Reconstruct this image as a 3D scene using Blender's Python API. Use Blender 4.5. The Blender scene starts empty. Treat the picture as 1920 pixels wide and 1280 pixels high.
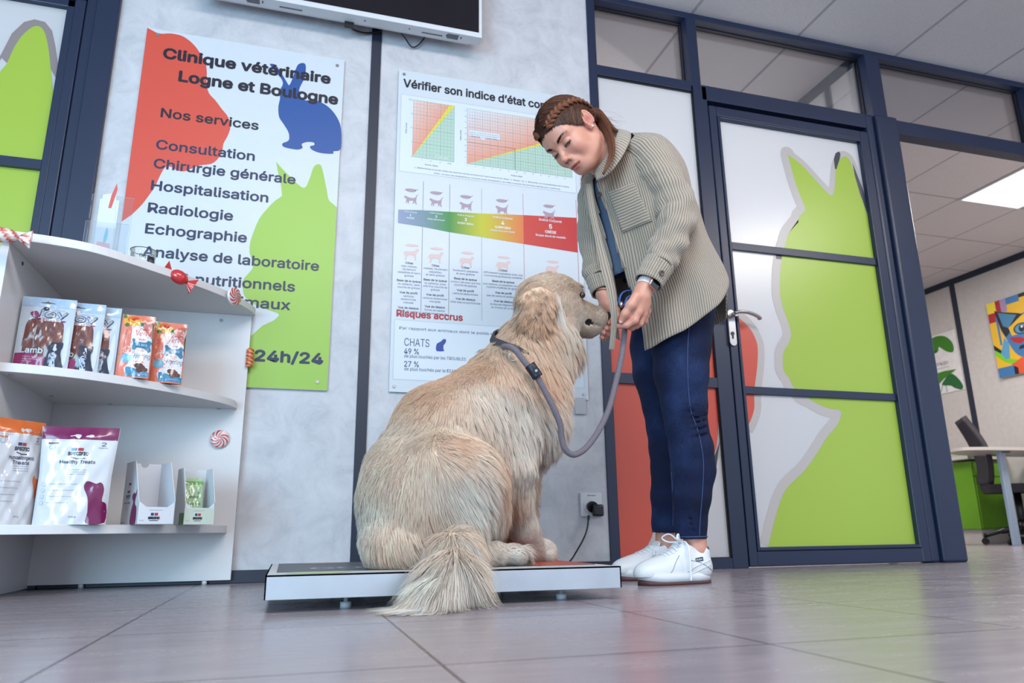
import bpy, bmesh, math, random
import numpy as np
from mathutils import Vector, Matrix
from math import sin, cos, pi, radians, sqrt, atan2

scene = bpy.context.scene
COL = scene.collection
random.seed(7)
rng = np.random.default_rng(7)

# ------------------------------------------------------------------ camera
CAM_R = np.array([[0.95824796, -0.28568661, -0.01200032],
                  [-0.06114293, -0.24572142, 0.96741021],
                  [-0.27932488, -0.92628513, -0.25292977]])   # rows: right, up, back
CAM_P = np.array([0.0, -2.679, 0.15])
FPX = 1370.0
cd = bpy.data.cameras.new('camera')
cd.sensor_width = 36.0
cd.lens = FPX / 1920 * 36
cd.clip_start = 0.02
cd.clip_end = 60
cd.dof.use_dof = True
cd.dof.focus_distance = 2.0
cd.dof.aperture_fstop = 5.0
cam = bpy.data.objects.new('camera', cd)
mw = Matrix.Identity(4)
for i in range(3):
    for j in range(3):
        mw[j][i] = CAM_R[i][j]
    mw[i][3] = CAM_P[i]
cam.matrix_world = mw
COL.objects.link(cam)
scene.camera = cam

scene.view_settings.view_transform = 'Standard'
scene.view_settings.look = 'None'
scene.view_settings.gamma = 1.0
scene.view_settings.use_curve_mapping = False
scene.view_settings.exposure = 0.38
scene.cycles.diffuse_bounces = 7

# ------------------------------------------------------------------ world: soft daylight from the glazed entrance side
world = bpy.data.worlds.new('world')
scene.world = world
world.use_nodes = True
wn = world.node_tree
wn.nodes.clear()
wo = wn.nodes.new('ShaderNodeOutputWorld')
wb = wn.nodes.new('ShaderNodeBackground')
wb.inputs['Color'].default_value = (0.68, 0.80, 1.0, 1)
wb.inputs['Strength'].default_value = 1.0
wn.links.new(wb.outputs[0], wo.inputs[0])


def area(name, loc, target, size, power, color, sizey=None, spread=180):
    l = bpy.data.lights.new(name, 'AREA')
    l.energy = power
    l.color = color
    l.size = size
    l.spread = radians(spread)
    if sizey:
        l.shape = 'RECTANGLE'
        l.size_y = sizey
    o = bpy.data.objects.new(name, l)
    o.location = loc
    d = Vector(target) - Vector(loc)
    o.rotation_euler = d.to_track_quat('-Z', 'Y').to_euler()
    COL.objects.link(o)
    return o


# daylight through the entrance windows behind and to the left of the camera
area('entrance_daylight', (-2.4, -4.2, 0.8), (0.1, -0.2, 0.4), 2.2, 125, (0.46, 0.77, 1.0), 1.8)
# row of ceiling lamps of the waiting room, behind the camera
area('waiting_room_lamp', (0.6, -2.9, 2.55), (0.6, -1.6, 0.6), 2.4, 90, (1.0, 0.93, 0.88), 0.8)
area('waiting_room_lamp', (3.6, -2.4, 2.57), (2.8, -1.4, 0.6), 1.2, 45, (1.0, 0.93, 0.88), 0.8)
# lamps of the rooms behind the glazed partition
area('office_lamp', (5.05, 1.0, 2.56), (5.05, 1.0, 0), 1.15, 56, (1.0, 0.95, 0.92), 0.6)
area('office_lamp', (4.2, 2.9, 2.56), (4.2, 2.9, 0), 1.15, 40, (1.0, 0.95, 0.92), 0.6)
area('exam_room_lamp', (1.9, 1.3, 2.56), (1.9, 1.3, 0), 1.0, 60, (1.0, 0.95, 0.92), 0.6)
area('side_room_lamp', (-1.6, 1.0, 2.4), (-1.6, 0.4, 1), 0.9, 22, (0.95, 0.97, 1.0), 0.6)


# ------------------------------------------------------------------ helpers
def ray(px, py):
    return CAM_R.T @ np.array([px - 960.0, 640.0 - py, -FPX])


def onY(px, py, Y=0.0):
    d = ray(px, py)
    return CAM_P + d * ((Y - CAM_P[1]) / d[1])


def onZ(px, py, Z=0.0):
    d = ray(px, py)
    return CAM_P + d * ((Z - CAM_P[2]) / d[2])


def onX(px, py, X):
    d = ray(px, py)
    return CAM_P + d * ((X - CAM_P[0]) / d[0])


def s2l(c):
    return c / 12.92 if c <= 0.04045 else ((c + 0.055) / 1.055) ** 2.4


def rgb(r, g, b, k=0.78):
    return (s2l(r / 255) * k, s2l(g / 255) * k, s2l(b / 255) * k, 1.0)


def rgbw(r, g, b):
    return rgb(r, g, b, 1.0)


class NT:
    def __init__(s, name):
        s.m = bpy.data.materials.new(name)
        s.m.use_nodes = True
        s.t = s.m.node_tree
        s.t.nodes.clear()
        s.out = s.t.nodes.new('ShaderNodeOutputMaterial')

    def n(s, typ, _attrs=None, **ins):
        nd = s.t.nodes.new('ShaderNode' + typ)
        for k, v in (_attrs or {}).items():
            setattr(nd, k, v)
        for k, v in ins.items():
            key = int(k[1:]) if k[0] == '_' and k[1:].isdigit() else k.replace('_', ' ')
            sock = nd.inputs[key]
            if isinstance(v, bpy.types.NodeSocket):
                s.t.links.new(v, sock)
            else:
                sock.default_value = v
        return nd

    def ramp(s, fac, stops, interp='LINEAR'):
        nd = s.t.nodes.new('ShaderNodeValToRGB')
        nd.color_ramp.interpolation = interp
        e = nd.color_ramp.elements
        while len(e) < len(stops):
            e.new(0.5)
        for i, (p, c) in enumerate(stops):
            e[i].position = p
            e[i].color = c
        s.t.links.new(fac, nd.inputs[0])
        return nd.outputs[0]

    def bsdf(s, **ins):
        nd = s.n('BsdfPrincipled', None, **ins)
        s.t.links.new(nd.outputs[0], s.out.inputs[0])
        return nd


def mat(name, col, rough=0.5, metal=0.0, var=0.06, scale=20.0, bump=0.0, spec=0.5, coat=0.0, sheen=0.0, trans=0.0):
    k = NT(name)
    tc = k.n('TexCoord')
    no = k.n('TexNoise', Vector=tc.outputs['Object'], Scale=scale, Detail=3.0)
    lo = tuple(c * (1 - var) for c in col[:3]) + (1,)
    hi = tuple(min(1, c * (1 + var)) for c in col[:3]) + (1,)
    c = k.ramp(no.outputs[0], [(0.3, lo), (0.7, hi)])
    kw = dict(Base_Color=c, Roughness=rough, Metallic=metal)
    b = k.bsdf(**kw)
    b.inputs['Specular IOR Level'].default_value = spec
    b.inputs['Coat Weight'].default_value = coat
    b.inputs['Sheen Weight'].default_value = sheen
    b.inputs['Transmission Weight'].default_value = trans
    if bump:
        bp = k.n('Bump', None, Strength=bump, Distance=0.002, Height=no.outputs[0])
        k.t.links.new(bp.outputs[0], b.inputs['Normal'])
    return k.m


def vcmat(name, rough=0.5, spec=0.4, coat=0.0, bump=0.0, bscale=60, metal=0.0):
    k = NT(name)
    at = k.n('Attribute', {'attribute_name': 'Col'})
    b = k.bsdf(Base_Color=at.outputs['Color'], Roughness=rough, Metallic=metal)
    b.inputs['Specular IOR Level'].default_value = spec
    b.inputs['Coat Weight'].default_value = coat
    if bump:
        tc = k.n('TexCoord')
        no = k.n('TexNoise', Vector=tc.outputs['Object'], Scale=bscale, Detail=4.0)
        bp = k.n('Bump', None, Strength=bump, Distance=0.003, Height=no.outputs[0])
        k.t.links.new(bp.outputs[0], b.inputs['Normal'])
    return k.m


def obj(name, me, material=None, parent=None, smooth=False):
    if isinstance(me, bmesh.types.BMesh):
        bm = me
        me = bpy.data.meshes.new(name)
        bm.to_mesh(me)
        bm.free()
    if material is not None:
        for mm in (material if isinstance(material, (list, tuple)) else [material]):
            me.materials.append(mm)
    if smooth:
        me.polygons.foreach_set('use_smooth', [True] * len(me.polygons))
    o = bpy.data.objects.new(name, me)
    COL.objects.link(o)
    if parent is not None:
        o.parent = parent
    return o


def tag(o, label=None, cat=None, group=None, kind=None):
    if label:
        o['label'] = label
    if cat:
        o['category'] = cat
    if group:
        o['group'] = group
    if kind:
        o['kind'] = kind
    return o


def thing(name, label, cat, loc=(0, 0, 0), rz=0.0, group=None, kind=None):
    o = bpy.data.objects.new(name, None)
    COL.objects.link(o)
    o.empty_display_size = 0.05
    o.location = loc
    o.rotation_euler = (0, 0, rz)
    tag(o, label, cat, group, kind)
    return o


def keep(o, parent):
    """o was modelled in world space: parent it without moving it"""
    o.parent = parent
    M = Matrix.Translation(parent.location) @ parent.rotation_euler.to_matrix().to_4x4()
    o.matrix_parent_inverse = M.inverted()
    return o


def add_box(bm, x0, x1, y0, y1, z0, z1, M=None):
    vs = [bm.verts.new((x, y, z)) for z in (z0, z1) for y in (y0, y1) for x in (x0, x1)]
    for f in ((0, 2, 3, 1), (4, 5, 7, 6), (0, 1, 5, 4), (2, 6, 7, 3), (0, 4, 6, 2), (1, 3, 7, 5)):
        bm.faces.new([vs[i] for i in f])
    if M is not None:
        bmesh.ops.transform(bm, matrix=M, verts=vs)
    return vs


def box(name, x0, x1, y0, y1, z0, z1, m, parent=None, bev=0.0, M=None):
    bm = bmesh.new()
    add_box(bm, x0, x1, y0, y1, z0, z1, M)
    o = obj(name, bm, m, parent)
    if bev:
        bv = o.modifiers.new('bevel', 'BEVEL')
        bv.width = bev
        bv.segments = 3
        bv.limit_method = 'ANGLE'
        o.data.polygons.foreach_set('use_smooth', [True] * len(o.data.polygons))
        o.data.set_sharp_from_angle(angle=radians(40)) if hasattr(o.data, 'set_sharp_from_angle') else None
    return o


def add_cyl(bm, p0, p1, r0, r1=None, n=24, cap=True):
    p0, p1 = Vector(p0), Vector(p1)
    r1 = r0 if r1 is None else r1
    q = (p1 - p0).to_track_quat('Z', 'Y')
    rings = []
    for p, r in ((p0, r0), (p1, r1)):
        rings.append([bm.verts.new(p + q @ Vector((r * cos(2 * pi * i / n), r * sin(2 * pi * i / n), 0))) for i in range(n)])
    for i in range(n):
        f = bm.faces.new((rings[0][i], rings[0][(i + 1) % n], rings[1][(i + 1) % n], rings[1][i]))
        f.smooth = True
    if cap:
        bm.faces.new(rings[0][::-1])
        bm.faces.new(rings[1])


def catmull(pts, per=8):
    P = [np.array(p, float) for p in pts]
    P = [2 * P[0] - P[1]] + P + [2 * P[-1] - P[-2]]
    out = []
    for i in range(1, len(P) - 2):
        for t in np.linspace(0, 1, per, endpoint=False):
            a, b, c, d = P[i - 1], P[i], P[i + 1], P[i + 2]
            out.append(0.5 * ((2 * b) + (-a + c) * t + (2 * a - 5 * b + 4 * c - d) * t * t + (-a + 3 * b - 3 * c + d) * t ** 3))
    out.append(P[-2])
    return np.array(out)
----
▸ Task to complete:
Give again, word for word, every line from the top of the data above to the line holding "rng = np.random.default_rng(7)", inclusive, with the pictures left out.

▸ Response for this exercise:
Reconstruct this image as a 3D scene using Blender's Python API. Use Blender 4.5. The Blender scene starts empty. Treat the picture as 1920 pixels wide and 1280 pixels high.
import bpy, bmesh, math, random
import numpy as np
from mathutils import Vector, Matrix
from math import sin, cos, pi, radians, sqrt, atan2

scene = bpy.context.scene
COL = scene.collection
random.seed(7)
rng = np.random.default_rng(7)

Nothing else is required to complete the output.